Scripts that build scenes
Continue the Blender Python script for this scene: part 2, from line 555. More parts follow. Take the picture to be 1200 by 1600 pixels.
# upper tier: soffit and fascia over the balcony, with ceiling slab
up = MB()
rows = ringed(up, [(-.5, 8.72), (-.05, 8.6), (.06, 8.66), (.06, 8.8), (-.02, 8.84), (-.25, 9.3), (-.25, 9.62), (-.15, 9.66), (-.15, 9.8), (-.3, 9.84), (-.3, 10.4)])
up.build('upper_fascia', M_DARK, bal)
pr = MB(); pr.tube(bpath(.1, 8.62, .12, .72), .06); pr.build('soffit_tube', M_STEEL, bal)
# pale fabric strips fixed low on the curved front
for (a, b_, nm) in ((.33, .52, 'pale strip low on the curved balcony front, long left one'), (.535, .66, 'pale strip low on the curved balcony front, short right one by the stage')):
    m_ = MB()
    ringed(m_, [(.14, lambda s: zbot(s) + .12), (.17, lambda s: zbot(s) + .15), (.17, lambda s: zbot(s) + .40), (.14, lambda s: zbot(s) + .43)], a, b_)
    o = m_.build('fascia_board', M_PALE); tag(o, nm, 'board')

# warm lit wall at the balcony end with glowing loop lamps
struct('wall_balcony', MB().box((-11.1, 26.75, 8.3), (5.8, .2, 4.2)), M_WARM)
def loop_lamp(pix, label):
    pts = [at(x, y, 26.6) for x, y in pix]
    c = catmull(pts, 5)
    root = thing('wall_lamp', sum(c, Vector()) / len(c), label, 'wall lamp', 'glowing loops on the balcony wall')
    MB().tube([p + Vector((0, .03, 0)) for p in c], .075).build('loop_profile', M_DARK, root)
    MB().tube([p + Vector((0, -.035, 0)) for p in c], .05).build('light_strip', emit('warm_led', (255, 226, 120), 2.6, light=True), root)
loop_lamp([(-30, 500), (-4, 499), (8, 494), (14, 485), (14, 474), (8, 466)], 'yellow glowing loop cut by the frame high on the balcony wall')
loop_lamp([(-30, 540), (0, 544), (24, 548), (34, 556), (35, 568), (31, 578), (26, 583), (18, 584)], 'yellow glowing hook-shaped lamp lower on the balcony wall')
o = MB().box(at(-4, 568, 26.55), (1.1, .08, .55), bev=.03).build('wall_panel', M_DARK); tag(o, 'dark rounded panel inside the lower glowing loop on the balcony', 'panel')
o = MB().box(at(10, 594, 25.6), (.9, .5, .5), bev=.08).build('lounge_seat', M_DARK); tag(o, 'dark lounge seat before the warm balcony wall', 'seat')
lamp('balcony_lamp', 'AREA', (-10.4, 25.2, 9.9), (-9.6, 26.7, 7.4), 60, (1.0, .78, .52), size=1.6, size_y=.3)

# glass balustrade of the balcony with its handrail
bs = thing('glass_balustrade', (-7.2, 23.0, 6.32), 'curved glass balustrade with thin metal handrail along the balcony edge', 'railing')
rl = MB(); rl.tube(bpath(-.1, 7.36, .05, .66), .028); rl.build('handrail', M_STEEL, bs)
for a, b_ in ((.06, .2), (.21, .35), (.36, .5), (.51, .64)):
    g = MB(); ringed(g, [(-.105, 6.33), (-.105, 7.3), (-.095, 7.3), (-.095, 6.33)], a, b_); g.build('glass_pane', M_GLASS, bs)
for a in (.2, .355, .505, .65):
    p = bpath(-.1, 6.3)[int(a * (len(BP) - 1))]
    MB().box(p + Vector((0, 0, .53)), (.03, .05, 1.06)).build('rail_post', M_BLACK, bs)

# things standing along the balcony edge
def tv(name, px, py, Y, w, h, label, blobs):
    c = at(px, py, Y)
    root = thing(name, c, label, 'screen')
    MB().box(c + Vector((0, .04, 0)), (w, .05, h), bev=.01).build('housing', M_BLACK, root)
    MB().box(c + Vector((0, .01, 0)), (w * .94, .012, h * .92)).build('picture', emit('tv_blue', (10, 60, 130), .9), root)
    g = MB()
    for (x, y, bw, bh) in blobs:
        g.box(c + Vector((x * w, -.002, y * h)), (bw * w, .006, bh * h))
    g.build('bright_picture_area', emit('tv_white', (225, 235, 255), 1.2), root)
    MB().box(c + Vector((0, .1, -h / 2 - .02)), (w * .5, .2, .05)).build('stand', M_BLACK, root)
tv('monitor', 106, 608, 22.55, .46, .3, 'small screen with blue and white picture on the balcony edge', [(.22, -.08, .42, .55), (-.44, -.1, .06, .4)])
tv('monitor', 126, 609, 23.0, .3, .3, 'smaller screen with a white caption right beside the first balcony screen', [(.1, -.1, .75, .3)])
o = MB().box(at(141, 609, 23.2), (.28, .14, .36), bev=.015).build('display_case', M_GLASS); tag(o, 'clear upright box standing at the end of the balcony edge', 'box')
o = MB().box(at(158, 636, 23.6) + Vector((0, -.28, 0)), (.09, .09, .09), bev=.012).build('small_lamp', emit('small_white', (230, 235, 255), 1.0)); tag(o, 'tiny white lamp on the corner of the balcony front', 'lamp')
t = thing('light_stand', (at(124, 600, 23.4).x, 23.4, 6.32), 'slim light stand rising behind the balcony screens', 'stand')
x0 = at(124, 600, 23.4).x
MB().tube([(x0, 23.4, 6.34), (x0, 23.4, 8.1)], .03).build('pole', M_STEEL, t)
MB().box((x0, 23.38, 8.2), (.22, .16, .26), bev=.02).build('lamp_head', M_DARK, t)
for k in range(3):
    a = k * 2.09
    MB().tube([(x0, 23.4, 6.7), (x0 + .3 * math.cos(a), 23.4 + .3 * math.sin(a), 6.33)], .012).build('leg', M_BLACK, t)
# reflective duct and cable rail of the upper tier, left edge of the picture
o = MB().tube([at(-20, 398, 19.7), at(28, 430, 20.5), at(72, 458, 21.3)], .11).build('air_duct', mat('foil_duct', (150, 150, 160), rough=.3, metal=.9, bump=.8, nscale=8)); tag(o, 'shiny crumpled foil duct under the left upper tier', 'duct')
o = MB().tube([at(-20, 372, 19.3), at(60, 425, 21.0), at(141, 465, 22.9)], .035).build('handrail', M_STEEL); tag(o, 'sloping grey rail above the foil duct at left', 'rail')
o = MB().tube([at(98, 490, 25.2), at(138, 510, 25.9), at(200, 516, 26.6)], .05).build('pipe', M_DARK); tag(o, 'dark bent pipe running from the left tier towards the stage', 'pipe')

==

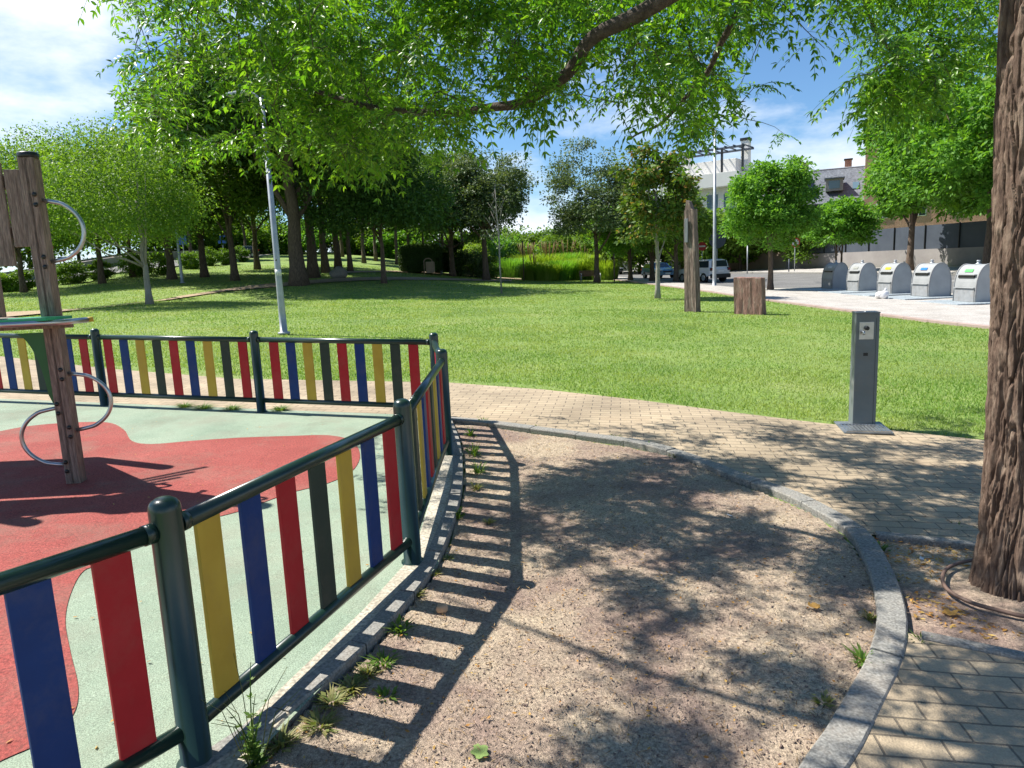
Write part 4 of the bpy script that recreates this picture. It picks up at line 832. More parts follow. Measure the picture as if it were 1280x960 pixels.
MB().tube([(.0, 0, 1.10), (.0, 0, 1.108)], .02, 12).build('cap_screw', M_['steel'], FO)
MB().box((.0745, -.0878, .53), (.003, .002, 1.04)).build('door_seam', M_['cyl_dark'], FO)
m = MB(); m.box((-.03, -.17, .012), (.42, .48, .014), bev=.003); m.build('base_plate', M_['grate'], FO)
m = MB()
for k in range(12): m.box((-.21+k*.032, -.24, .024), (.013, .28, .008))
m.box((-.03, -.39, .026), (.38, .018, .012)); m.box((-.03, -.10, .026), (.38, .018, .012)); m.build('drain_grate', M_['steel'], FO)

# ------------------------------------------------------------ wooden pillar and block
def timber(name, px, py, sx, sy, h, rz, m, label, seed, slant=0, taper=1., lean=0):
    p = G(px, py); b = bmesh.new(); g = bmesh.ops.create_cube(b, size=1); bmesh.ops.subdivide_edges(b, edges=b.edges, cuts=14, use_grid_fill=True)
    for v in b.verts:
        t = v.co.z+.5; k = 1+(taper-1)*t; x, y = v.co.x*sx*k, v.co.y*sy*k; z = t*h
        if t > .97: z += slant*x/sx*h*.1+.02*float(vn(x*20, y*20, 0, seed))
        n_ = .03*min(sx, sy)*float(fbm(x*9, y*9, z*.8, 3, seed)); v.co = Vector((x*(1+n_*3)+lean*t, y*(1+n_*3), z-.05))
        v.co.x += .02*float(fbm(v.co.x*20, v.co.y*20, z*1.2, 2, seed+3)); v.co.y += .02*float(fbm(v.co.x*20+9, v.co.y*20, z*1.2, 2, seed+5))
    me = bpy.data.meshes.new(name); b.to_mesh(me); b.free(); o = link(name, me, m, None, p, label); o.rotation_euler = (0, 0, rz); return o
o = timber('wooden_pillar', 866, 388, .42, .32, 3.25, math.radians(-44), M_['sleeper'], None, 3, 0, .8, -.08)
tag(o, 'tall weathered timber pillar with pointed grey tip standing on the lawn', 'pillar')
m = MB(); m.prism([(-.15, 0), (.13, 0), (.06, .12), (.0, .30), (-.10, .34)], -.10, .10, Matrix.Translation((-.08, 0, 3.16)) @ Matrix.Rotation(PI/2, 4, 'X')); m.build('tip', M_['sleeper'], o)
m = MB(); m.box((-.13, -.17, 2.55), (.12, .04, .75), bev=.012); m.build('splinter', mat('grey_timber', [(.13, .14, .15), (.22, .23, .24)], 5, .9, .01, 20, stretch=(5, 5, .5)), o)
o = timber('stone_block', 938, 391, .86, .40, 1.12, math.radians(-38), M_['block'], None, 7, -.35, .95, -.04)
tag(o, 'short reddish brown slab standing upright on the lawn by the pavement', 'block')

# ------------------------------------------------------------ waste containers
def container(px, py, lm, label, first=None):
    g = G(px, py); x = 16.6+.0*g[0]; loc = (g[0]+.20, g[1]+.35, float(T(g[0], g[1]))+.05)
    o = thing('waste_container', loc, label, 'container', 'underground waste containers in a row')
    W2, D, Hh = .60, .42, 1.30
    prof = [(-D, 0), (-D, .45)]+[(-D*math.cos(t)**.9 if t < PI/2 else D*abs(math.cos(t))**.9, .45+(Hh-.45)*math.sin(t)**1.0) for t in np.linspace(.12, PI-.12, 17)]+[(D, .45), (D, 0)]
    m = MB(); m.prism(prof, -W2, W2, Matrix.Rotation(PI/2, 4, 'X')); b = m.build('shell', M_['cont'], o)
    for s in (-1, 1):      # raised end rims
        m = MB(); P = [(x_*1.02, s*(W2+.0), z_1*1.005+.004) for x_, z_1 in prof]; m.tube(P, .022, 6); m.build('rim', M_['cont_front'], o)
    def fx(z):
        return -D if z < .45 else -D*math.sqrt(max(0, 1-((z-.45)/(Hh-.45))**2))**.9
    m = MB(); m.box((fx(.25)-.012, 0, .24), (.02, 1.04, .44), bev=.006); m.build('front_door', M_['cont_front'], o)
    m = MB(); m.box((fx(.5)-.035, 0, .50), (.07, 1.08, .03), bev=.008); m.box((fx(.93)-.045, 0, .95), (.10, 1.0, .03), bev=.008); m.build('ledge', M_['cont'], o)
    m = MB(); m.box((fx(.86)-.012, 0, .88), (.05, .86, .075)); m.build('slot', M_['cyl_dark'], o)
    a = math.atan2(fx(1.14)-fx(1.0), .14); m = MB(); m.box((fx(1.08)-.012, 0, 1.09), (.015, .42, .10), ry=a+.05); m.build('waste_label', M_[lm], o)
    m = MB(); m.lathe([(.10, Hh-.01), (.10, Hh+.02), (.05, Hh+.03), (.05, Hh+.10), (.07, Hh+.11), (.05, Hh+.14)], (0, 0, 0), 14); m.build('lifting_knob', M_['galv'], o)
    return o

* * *

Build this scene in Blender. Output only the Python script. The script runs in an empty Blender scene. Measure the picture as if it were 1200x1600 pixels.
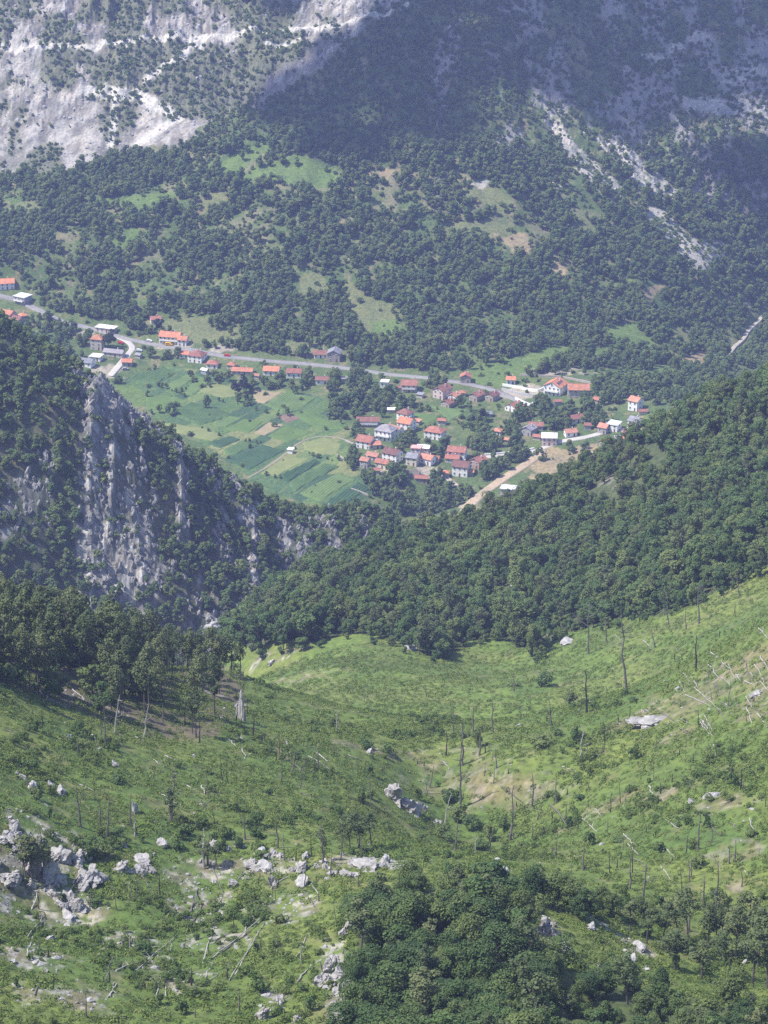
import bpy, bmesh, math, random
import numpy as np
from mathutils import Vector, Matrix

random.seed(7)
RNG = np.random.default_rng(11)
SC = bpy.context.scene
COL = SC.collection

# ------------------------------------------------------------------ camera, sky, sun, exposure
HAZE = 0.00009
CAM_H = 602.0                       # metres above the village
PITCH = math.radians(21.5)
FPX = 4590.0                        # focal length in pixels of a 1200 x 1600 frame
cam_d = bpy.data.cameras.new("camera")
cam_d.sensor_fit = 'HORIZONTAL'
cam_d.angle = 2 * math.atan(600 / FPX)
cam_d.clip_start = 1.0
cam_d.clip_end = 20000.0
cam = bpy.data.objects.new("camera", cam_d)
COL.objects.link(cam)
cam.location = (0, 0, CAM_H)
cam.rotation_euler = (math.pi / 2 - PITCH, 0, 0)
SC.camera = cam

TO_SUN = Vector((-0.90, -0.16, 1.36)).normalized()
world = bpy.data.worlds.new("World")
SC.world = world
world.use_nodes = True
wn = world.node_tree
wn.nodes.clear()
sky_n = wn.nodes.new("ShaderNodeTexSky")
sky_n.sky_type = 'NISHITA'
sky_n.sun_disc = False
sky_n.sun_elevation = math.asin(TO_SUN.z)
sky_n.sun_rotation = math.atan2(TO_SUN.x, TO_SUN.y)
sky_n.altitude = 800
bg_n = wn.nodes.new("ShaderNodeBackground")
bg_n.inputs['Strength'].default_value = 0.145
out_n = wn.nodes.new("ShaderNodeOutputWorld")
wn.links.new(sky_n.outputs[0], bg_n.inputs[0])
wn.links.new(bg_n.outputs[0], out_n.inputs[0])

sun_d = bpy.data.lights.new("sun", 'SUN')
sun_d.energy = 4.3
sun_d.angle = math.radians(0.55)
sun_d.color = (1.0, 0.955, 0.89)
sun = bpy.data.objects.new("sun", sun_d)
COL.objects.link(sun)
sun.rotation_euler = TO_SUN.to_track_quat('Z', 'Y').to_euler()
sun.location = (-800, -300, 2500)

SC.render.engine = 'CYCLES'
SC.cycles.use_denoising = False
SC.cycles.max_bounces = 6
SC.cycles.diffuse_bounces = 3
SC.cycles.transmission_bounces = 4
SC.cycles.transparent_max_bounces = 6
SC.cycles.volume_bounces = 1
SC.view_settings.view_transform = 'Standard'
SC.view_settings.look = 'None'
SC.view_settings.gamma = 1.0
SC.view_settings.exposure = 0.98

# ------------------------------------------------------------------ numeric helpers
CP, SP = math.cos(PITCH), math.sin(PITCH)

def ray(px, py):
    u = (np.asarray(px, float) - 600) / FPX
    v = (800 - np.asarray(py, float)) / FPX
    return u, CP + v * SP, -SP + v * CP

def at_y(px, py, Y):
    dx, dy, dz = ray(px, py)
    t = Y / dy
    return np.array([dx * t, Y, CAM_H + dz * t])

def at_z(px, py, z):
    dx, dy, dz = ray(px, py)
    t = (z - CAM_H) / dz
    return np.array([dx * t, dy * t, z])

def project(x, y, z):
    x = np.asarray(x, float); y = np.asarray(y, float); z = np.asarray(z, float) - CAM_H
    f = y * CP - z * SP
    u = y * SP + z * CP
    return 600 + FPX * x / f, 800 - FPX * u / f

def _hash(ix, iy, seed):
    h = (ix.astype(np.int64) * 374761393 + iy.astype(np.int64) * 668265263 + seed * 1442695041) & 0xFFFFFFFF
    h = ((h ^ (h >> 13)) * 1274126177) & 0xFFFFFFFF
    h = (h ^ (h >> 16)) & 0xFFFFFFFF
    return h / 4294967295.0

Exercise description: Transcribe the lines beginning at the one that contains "Continue the Blender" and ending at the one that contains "o = m_.build('fascia_board', M_PALE);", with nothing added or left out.

Solution:
Continue the Blender Python script for this scene: part 2, from line 555. More parts follow. Take the picture to be 1200 by 1600 pixels.
# upper tier: soffit and fascia over the balcony, with ceiling slab
up = MB()
rows = ringed(up, [(-.5, 8.72), (-.05, 8.6), (.06, 8.66), (.06, 8.8), (-.02, 8.84), (-.25, 9.3), (-.25, 9.62), (-.15, 9.66), (-.15, 9.8), (-.3, 9.84), (-.3, 10.4)])
up.build('upper_fascia', M_DARK, bal)
pr = MB(); pr.tube(bpath(.1, 8.62, .12, .72), .06); pr.build('soffit_tube', M_STEEL, bal)
# pale fabric strips fixed low on the curved front
for (a, b_, nm) in ((.33, .52, 'pale strip low on the curved balcony front, long left one'), (.535, .66, 'pale strip low on the curved balcony front, short right one by the stage')):
    m_ = MB()
    ringed(m_, [(.14, lambda s: zbot(s) + .12), (.17, lambda s: zbot(s) + .15), (.17, lambda s: zbot(s) + .40), (.14, lambda s: zbot(s) + .43)], a, b_)
    o = m_.build('fascia_board', M_PALE); tag(o, nm, 'board')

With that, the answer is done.